Dayton’s past was rich, but by the 2000s the city was in trouble. It lost half of its manufacturing jobs in 12 years, according to Richard Stock, an economist at the University of Dayton. When the city’s last Fortune 500 company, National Cash Register, left in 2009, residents were jolted into action.
“Our premise is you have to change people’s mind-set,” said Thomas Lasley, the former dean of education at the University of Dayton, who runs Learn to Earn, the city’s effort to increase its share of college graduates. “We have to go from one where people think of themselves as being in a high-school-attending culture to being in a college-attending culture.”

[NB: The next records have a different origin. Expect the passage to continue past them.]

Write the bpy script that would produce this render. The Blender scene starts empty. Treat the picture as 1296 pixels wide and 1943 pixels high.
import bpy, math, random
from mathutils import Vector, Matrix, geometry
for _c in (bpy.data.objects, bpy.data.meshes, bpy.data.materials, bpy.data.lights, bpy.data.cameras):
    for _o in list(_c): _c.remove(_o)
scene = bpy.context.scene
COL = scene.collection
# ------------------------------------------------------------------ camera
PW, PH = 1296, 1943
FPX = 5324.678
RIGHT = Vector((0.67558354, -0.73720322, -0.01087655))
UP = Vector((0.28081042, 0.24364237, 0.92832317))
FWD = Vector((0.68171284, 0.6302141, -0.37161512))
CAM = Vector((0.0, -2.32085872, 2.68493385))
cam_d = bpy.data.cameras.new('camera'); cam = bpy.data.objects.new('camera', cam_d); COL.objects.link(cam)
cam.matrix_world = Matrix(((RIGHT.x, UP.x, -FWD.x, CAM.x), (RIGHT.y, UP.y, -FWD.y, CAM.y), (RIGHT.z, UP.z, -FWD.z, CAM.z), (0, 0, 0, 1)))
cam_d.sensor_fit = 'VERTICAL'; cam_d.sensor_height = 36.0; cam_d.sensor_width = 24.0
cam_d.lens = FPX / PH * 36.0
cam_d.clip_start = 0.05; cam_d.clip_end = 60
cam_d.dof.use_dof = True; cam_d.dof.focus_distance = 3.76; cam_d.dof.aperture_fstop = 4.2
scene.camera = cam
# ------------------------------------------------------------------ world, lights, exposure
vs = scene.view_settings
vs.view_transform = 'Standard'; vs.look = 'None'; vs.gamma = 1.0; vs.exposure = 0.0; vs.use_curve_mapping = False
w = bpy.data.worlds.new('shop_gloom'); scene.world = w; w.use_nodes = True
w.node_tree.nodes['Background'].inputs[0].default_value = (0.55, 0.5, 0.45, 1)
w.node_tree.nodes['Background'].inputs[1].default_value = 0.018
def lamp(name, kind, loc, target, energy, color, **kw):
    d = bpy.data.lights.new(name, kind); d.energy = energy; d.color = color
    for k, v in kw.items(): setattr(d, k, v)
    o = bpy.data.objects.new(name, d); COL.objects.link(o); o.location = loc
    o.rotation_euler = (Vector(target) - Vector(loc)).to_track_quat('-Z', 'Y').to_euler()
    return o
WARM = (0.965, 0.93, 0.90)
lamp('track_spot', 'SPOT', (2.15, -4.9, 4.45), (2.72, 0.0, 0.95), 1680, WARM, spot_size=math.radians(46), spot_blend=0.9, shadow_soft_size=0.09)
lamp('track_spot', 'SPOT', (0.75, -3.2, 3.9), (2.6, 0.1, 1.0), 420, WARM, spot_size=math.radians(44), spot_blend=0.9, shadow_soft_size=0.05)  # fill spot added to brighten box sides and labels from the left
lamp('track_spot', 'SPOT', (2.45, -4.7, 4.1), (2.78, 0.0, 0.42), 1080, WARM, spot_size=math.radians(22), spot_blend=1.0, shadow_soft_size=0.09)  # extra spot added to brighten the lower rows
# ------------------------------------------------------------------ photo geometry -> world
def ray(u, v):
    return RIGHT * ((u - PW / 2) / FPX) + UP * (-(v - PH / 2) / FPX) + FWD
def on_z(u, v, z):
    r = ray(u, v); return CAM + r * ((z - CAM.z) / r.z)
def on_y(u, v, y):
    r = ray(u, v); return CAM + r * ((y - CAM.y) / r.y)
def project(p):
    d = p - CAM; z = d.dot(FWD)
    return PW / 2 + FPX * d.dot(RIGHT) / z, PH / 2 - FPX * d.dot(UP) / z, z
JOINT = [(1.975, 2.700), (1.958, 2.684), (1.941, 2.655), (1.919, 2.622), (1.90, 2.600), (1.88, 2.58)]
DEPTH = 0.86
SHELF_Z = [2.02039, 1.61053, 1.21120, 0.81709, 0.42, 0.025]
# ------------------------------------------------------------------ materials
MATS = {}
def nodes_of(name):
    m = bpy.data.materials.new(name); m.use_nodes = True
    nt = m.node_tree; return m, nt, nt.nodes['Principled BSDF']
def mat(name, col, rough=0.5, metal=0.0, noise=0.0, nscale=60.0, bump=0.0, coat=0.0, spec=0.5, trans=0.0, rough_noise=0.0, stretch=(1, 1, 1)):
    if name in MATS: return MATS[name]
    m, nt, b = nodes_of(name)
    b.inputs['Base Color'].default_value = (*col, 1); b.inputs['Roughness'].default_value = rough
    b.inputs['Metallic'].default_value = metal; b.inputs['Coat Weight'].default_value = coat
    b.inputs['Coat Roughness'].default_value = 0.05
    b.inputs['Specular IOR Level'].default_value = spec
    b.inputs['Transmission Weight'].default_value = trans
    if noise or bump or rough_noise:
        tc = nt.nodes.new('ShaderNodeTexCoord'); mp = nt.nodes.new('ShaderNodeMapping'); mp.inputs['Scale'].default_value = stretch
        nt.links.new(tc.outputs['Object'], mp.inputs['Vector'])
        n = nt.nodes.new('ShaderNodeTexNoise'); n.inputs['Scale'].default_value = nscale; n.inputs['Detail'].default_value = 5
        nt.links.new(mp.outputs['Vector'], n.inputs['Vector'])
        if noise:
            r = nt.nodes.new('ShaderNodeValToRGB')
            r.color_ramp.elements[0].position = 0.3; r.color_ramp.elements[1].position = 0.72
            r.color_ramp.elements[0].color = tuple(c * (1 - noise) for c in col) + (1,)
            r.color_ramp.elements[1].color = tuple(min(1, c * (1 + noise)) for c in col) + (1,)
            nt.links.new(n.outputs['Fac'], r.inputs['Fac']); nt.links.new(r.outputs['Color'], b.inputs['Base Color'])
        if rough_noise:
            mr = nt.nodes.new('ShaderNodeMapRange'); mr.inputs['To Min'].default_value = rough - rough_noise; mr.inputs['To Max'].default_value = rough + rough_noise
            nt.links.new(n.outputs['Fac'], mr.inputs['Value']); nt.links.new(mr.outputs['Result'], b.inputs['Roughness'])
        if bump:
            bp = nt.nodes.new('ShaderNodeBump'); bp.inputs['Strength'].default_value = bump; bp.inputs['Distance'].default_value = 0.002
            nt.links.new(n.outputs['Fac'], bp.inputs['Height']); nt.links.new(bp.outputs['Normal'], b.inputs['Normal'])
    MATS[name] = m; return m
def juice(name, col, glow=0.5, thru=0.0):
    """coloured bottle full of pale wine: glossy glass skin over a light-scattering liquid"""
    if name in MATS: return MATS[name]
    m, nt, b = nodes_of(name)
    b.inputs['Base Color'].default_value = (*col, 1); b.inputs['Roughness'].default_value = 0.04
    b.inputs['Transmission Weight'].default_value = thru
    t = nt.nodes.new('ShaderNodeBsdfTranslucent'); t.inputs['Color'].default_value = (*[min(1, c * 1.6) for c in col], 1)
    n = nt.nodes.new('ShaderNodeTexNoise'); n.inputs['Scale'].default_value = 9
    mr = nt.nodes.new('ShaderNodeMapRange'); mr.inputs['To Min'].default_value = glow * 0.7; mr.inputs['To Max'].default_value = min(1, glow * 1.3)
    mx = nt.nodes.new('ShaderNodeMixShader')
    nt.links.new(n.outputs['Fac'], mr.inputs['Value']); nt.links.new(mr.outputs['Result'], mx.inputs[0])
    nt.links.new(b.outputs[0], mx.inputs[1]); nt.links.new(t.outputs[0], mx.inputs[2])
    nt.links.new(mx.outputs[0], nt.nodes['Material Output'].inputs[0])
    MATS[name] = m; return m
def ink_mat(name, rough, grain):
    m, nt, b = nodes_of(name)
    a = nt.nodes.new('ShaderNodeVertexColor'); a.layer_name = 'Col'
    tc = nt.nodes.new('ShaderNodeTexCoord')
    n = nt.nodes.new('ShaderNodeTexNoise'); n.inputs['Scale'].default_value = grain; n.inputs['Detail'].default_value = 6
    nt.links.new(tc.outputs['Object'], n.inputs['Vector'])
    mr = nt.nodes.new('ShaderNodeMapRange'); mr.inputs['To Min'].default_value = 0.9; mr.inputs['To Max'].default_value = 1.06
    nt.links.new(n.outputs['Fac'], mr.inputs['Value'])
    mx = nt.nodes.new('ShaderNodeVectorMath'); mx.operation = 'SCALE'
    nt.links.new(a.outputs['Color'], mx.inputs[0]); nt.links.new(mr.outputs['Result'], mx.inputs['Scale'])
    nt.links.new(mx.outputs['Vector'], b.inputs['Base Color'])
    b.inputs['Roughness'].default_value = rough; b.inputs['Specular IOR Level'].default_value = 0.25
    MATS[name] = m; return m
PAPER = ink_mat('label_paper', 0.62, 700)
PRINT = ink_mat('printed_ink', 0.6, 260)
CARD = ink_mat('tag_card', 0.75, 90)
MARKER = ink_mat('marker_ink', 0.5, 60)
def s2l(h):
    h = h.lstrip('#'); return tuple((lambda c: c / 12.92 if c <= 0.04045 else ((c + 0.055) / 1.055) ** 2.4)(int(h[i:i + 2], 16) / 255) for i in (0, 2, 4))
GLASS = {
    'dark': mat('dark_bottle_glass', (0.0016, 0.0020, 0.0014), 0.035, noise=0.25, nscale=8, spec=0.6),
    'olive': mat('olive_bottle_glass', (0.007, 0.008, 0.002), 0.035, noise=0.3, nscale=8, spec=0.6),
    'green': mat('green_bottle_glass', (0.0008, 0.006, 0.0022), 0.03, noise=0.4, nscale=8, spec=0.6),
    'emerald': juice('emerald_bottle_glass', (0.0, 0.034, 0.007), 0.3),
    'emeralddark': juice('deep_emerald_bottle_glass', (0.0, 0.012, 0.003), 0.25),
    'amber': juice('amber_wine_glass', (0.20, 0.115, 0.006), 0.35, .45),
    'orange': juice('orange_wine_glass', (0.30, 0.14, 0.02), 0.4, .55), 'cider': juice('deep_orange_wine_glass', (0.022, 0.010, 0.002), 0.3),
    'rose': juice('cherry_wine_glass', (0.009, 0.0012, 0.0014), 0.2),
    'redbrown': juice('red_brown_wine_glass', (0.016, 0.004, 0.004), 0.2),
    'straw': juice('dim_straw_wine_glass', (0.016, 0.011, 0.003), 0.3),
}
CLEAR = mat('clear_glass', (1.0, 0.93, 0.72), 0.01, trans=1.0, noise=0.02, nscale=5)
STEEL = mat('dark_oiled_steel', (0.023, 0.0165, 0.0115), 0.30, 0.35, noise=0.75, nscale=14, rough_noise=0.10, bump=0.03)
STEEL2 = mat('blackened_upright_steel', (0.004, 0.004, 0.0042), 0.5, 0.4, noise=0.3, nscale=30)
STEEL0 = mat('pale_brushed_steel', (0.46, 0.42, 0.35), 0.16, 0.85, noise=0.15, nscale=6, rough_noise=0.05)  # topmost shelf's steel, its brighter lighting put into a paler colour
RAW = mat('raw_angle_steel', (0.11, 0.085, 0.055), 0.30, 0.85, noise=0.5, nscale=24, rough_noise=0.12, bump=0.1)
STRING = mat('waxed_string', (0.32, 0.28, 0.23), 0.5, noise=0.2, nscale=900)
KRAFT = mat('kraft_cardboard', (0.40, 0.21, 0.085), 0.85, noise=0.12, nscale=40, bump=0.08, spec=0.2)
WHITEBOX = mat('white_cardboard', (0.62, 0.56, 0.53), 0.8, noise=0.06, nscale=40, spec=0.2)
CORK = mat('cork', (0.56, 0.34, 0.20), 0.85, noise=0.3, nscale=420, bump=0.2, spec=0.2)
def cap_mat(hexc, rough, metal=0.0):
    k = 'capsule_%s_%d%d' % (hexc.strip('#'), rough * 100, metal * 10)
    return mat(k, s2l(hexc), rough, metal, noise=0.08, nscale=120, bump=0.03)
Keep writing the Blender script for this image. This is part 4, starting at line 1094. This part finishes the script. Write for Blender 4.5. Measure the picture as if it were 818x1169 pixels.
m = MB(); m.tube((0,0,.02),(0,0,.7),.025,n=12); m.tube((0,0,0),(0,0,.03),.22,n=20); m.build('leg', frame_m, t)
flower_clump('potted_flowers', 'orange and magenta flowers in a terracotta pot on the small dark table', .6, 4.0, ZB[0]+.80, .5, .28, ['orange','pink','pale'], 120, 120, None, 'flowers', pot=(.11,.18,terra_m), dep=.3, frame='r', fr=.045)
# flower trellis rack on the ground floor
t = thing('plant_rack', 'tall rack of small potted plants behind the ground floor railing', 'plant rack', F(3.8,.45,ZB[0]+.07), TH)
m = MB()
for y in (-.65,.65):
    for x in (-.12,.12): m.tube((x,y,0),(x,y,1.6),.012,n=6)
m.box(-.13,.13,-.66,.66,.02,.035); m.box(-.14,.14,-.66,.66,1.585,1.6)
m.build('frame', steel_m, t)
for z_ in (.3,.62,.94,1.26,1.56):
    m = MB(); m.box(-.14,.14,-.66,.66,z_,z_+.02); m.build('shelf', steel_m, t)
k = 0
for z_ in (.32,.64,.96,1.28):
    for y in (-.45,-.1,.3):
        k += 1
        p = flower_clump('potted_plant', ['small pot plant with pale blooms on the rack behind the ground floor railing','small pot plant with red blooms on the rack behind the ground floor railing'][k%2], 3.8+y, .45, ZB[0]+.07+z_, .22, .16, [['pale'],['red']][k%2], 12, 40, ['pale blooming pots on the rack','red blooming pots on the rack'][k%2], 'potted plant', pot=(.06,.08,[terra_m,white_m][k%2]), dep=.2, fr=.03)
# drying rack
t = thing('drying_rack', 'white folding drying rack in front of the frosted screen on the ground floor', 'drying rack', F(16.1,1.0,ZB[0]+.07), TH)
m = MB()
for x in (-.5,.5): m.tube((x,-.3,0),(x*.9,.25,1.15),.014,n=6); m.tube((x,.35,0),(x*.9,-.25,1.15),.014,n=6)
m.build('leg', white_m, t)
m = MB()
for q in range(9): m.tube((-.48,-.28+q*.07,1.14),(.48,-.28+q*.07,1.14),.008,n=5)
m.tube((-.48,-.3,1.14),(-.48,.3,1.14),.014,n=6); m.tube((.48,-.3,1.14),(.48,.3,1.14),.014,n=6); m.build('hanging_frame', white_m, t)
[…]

One effort has shown marked success. The Dayton Early College Academy, which opened in 2003 as a public high school, focuses on preparing low-income students for college. It sends 97 percent of its graduates to college, the vast majority to four-year programs.
One of the graduates, Francei Brown, plans to attend Morehouse College in Atlanta in the fall. His father, who for years cobbled together part-time jobs fixing cars and doing plumbing and roofing, even in the worst weather, was resolute about college for his son.
“He said, ‘I want you to have a job, where, if it’s cold outside, you’ll be warm inside,”’ Brown said.
Dayton may be struggling to find a second act, but it has strengths that many industrial cities lack. Wright-Patterson Air Force Base is a major employer in the area. Lexis-Nexis, the research company, has a large operation here.
And the city has an above-average share of people with some college — those who have a two-year degree or who have taken some classes but have no degree. Steven Lee Johnson, president of Sinclair Community College here, argues that the paradigm may be changing to one in which students take bundles of courses instead of spending four years on obscure academic topics. The approach has been popular among students here, who tend to have children and busy lives (about a tenth of students at Sinclair are displaced workers).
“There’s a concern among employers that a degree is not specific enough,” he said. “What will count is competencies — very concrete things that you have achieved.”
Even so, those with four-year degrees still tend to have the biggest impact on economic development, Cortright argues.
Geiger, the former GM employee, graduated with an associate degree in graphic design and is now working on a website and planning events for a Harley-Davidson shop.
The job does not pay very well, and she compares it to “new shoes that don’t really fit right yet.” But she loves the freedom of not having to clock in and out.
“It’s so strange to find that there is life after GM,” she said.